Parks and urban land could solve stormwater challenges

Chris Nordstrom, PLA, ASLA

For the 14th consecutive month, the monthly global temperature record has been broken. According to the National Oceanic and Atmospheric Administration (NOAA), June’s combined average temperature was 1.62 degrees above the 20th century average. Only two spots on the globe had lower than average temperatures; no land areas experienced record cold readings for the month. It has been 40 years since the planet averaged below normal temperatures.
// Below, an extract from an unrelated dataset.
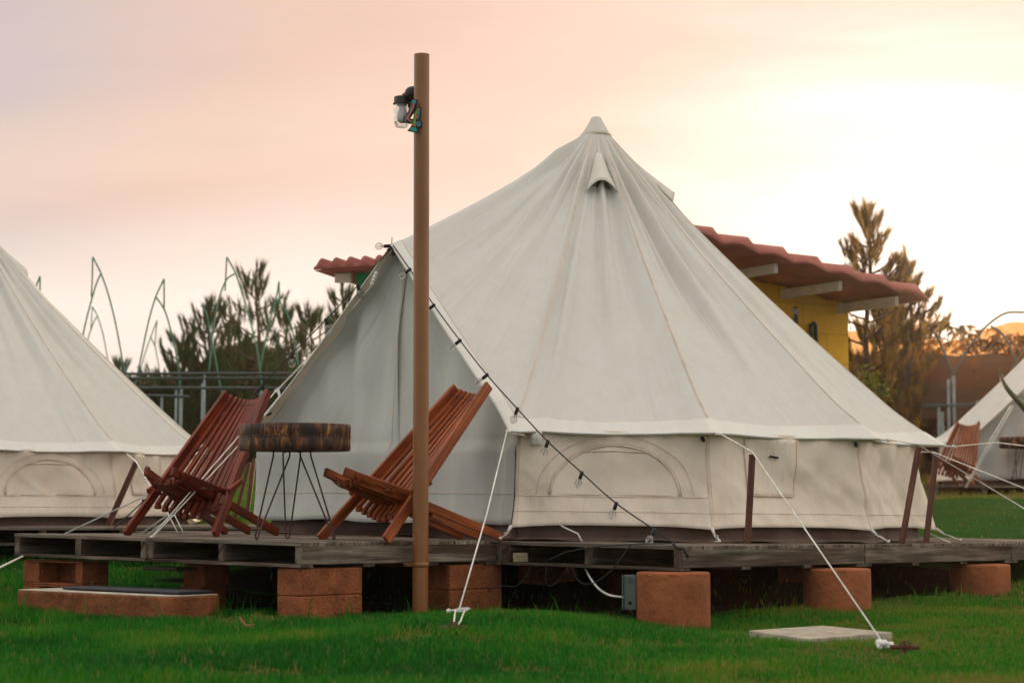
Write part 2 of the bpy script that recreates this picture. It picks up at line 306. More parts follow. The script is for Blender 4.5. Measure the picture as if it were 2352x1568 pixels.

Whether you feel climate change is man-made or just a natural cycle, there is little debate that it’s happening. The Michigan Department of Health and Human Services (MDHHS) and the Great Lakes Integrated Sciences Assessments Program (GLISA) report that average temperatures in Michigan have increased, with the increases most noticeable during the winter seasons. This summer’s drought aside, precipitation has also increased across most of lower Michigan, primarily during the winter and fall months. Michigan experienced an increase in annual precipitation of 4.5% during the 1981-2010 period, although there was significant variability across the state; southeast Michigan saw an increase of 9.5 percent, while the Upper Peninsula fell 2.8 percent. The average number of extreme weather events, where precipitation exceeded one inch in a 24 hour period, increased by over 13 percent.

These increases in precipitation pose serious problems for developed areas around the world. Extreme weather events can overwhelm stormwater systems, causing flooding, sewage overflows, and erosion-related damage. Cities with crumbling infrastructures are facing escalating costs and dwindling budgets as they attempt to find cost-effective solutions to addressing these challenges.

Might parks and open spaces compliment if not outright replace existing stormwater treatment systems and facilities? The Trust for Public Land (TPL) recently released a report presenting several case studies where park facilities were used as stormwater management facilities. In some cases, the parks spurred hundreds of millions of dollars in investment in the surrounding area. Closer to home, the University of Michigan’s School of Natural Resources launched a program to study the use of vacant lots in Detroit to create bioretention gardens help retain and clean stormwater.

At a time when park and municipal utility department find themselves fighting for precious funding, these innovative solutions could form the basis of a mutually beneficial partnership.